A questo proposito nel nostro Decanato si sta cercando di costruire un’alleanza con le varie istituzioni, per affrontare insieme la solitudine – il più delle volte disabitata – degli anziani, attivando un percorso di ecologia integrale come ci insegna Papa Francesco nella lettera enciclica Laudato si’.
Nel confronto con i sindaci del nostro Decanato abbiamo condiviso l’impor-tanza di ricondurre l’anziano nella comunità, considerandolo partecipante attivo della vita nelle nostre città, costruendo «occasioni di relazione» fra anziani e giovani.

Benvenuto, futuro. Anche se sembra prevalere la politica urlata come se la ragione stia dalla parte di chi grida di più, la ricerca del consenso ad ogni costo, la preoccupazione solo per l’immediato, la poca propensione al dialogo e la considerazione dell’altro come un nemico sempre nell’errore. È meglio stare con chi sa allargare gli orizzonti, con chi non si chiude in visioni miopi del futuro, è meglio essere persone che non pensano solo all’oggi, ma anche alle generazioni future, ai figli che non dovrebbero pagare un prezzo salato per il nostro eccessivo egoismo.
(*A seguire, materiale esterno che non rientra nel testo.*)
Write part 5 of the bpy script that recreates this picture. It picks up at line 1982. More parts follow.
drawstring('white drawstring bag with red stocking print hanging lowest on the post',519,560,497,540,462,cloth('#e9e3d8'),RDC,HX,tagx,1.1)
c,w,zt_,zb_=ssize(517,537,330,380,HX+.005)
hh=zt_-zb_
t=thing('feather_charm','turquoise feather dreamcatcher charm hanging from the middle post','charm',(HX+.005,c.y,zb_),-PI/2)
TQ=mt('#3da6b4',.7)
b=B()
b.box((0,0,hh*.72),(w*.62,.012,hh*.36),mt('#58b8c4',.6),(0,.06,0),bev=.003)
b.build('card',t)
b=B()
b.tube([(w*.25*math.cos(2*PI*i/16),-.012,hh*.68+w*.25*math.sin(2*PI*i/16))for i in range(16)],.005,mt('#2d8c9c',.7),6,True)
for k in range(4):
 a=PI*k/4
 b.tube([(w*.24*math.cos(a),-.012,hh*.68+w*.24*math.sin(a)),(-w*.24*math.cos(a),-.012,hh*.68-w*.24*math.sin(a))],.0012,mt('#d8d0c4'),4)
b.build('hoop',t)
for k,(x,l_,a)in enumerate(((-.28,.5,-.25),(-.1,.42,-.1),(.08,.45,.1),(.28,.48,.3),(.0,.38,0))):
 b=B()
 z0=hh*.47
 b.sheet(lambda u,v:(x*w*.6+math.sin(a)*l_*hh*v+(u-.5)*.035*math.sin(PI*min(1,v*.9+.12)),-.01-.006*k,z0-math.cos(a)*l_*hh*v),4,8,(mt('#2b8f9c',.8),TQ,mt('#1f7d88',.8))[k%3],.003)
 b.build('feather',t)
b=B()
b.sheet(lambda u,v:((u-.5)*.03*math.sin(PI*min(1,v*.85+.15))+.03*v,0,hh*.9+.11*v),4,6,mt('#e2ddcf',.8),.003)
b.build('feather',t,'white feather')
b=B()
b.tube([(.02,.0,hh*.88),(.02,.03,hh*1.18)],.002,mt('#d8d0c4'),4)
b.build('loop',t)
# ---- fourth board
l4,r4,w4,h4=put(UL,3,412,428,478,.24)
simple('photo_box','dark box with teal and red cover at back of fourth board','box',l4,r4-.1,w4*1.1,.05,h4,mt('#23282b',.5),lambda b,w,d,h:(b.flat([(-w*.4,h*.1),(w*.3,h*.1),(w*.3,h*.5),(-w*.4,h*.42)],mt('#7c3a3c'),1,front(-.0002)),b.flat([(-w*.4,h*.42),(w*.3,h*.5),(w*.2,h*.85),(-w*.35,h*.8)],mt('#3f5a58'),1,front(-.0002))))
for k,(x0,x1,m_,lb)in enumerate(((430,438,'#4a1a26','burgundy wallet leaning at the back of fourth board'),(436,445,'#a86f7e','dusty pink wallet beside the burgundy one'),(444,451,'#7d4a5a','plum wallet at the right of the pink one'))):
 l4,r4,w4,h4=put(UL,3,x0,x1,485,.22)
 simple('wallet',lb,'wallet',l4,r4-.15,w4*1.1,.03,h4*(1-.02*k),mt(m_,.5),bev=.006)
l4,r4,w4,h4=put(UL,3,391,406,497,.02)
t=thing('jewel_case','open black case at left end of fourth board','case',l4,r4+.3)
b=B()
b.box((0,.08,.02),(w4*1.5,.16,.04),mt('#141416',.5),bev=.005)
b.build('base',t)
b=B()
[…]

Non si tratta di dire ‘Benvenuto, futuro!’ in modo ingenuo e infantile, con un ottimismo di facciata, magari senza crederci.
Il futuro è la nostra vita, quella dei nostri figli e nipoti.
Dire ‘Benvenuto, futuro’ significa impegnarci, fare la nostra parte per un mondo migliore. Lasciare un mondo migliore, rispetto a come ci è stato consegnato.

DISTINTE AUTORITÀ CIVILI E MILITARI,
PERSONE IMPEGNATE A COSTRUIRE OGNI GIORNO IL BENE DELLA NOSTRA CITTÀ,
CARI FRATELLI E SORELLE NEL SIGNORE,
anche noi siamo invitati a credere nel futuro e gli diamo il benvenuto, perché desideriamo essere uomini e donne di speranza che così viene descritta da un antico aforisma: «Non si può dire della speranza che essa ci sia o non ci sia.
Essa è come la terra alle origini che non aveva strade; è solo quando gli uomini camminano insieme, verso una stessa direzione, che nasce una strada».
Crediamo nel futuro, gli diamo il benvenuto perché desideriamo essere – anche noi – uomini e donne di speranza.